Bhakta, of Shelter, says there’s not “really strong evidence as yet of a mass exodus of landlords” over the bill.
Sharon Wright, 70, a landlord, faced property damage to her three-bed rental in Surrey – for instance a smashed fence – so served the tenants a section 21 notice at the end of last year.
“I thought, maybe I’d get them out now while I still can,” she says. Wright says she then thought: “Perhaps that’s a bit mean, expecting them to find somewhere to live over Christmas,” so gave the family four months instead of two.
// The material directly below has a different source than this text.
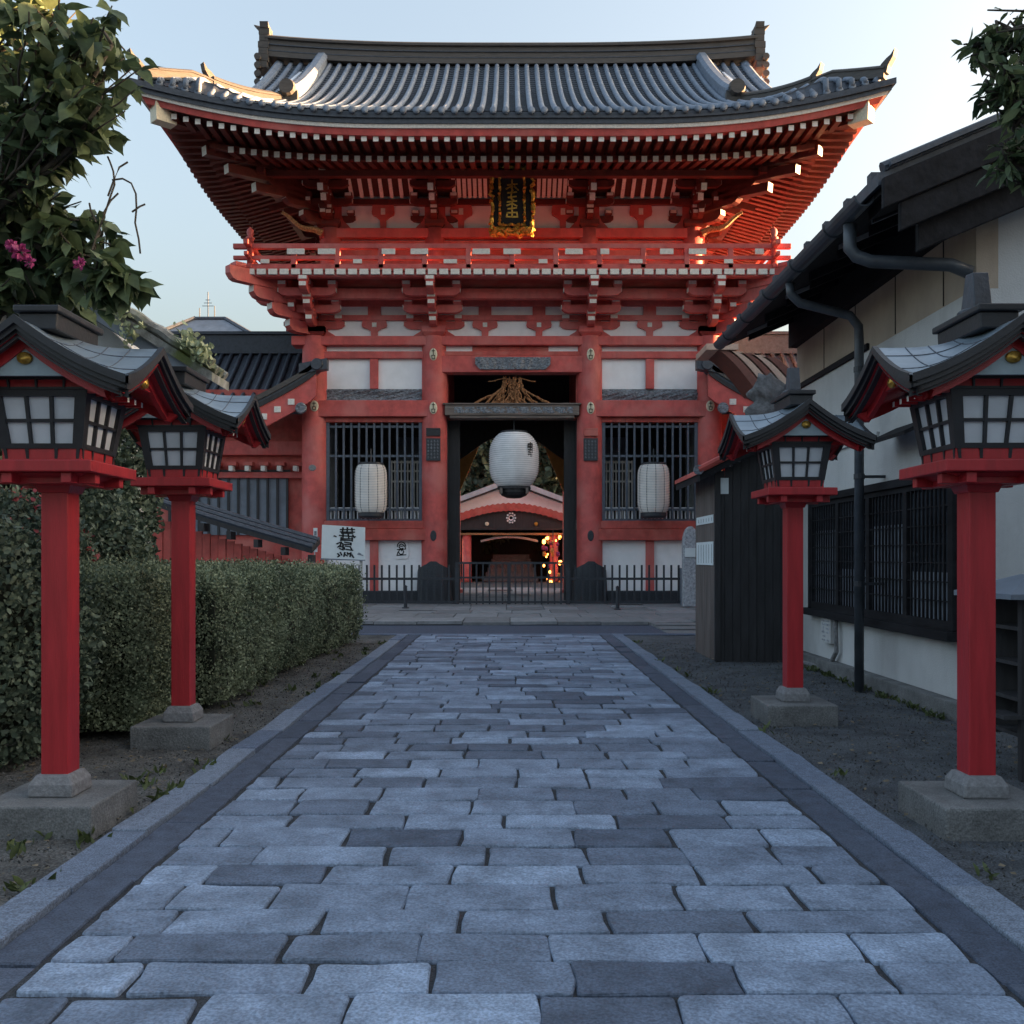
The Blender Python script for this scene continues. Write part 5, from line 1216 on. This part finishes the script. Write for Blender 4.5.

She says insurance payments did not cover the damages so the “stressful” experience left her out of pocket.
Wright says she sympathises with tenants. “I was a renter myself when I was young, and I was chucked out of a shared house when I was working as a staff nurse … we were all very upset so I do understand both sides of it. But from my point of view now as a landlady, I feel like, it’s my house, if I’m not happy with what’s going on – as long as I give a decent amount of notice – I should be able to get people out.”
Wright, who says she is left-leaning politically, worries getting rid of section 21 will mean some landlords exit the market and make the housing crisis worse.
Eventually, unable to find a new home, Haywood and their partner moved back in with their parents – outside Manchester to a village in Shropshire – which makes them feel “anxious about how long we’re going to be here”.
While Haywood’s future remains uncertain, their belongings are mostly being kept in storage for £136.80 a month. Haywood was devastated that their tomato plant, which still had fruit ripening on the vine, had to be thrown out.
“It’s the not knowing how long we will be here that’s the worst part,” they say. “Everything is on hold.”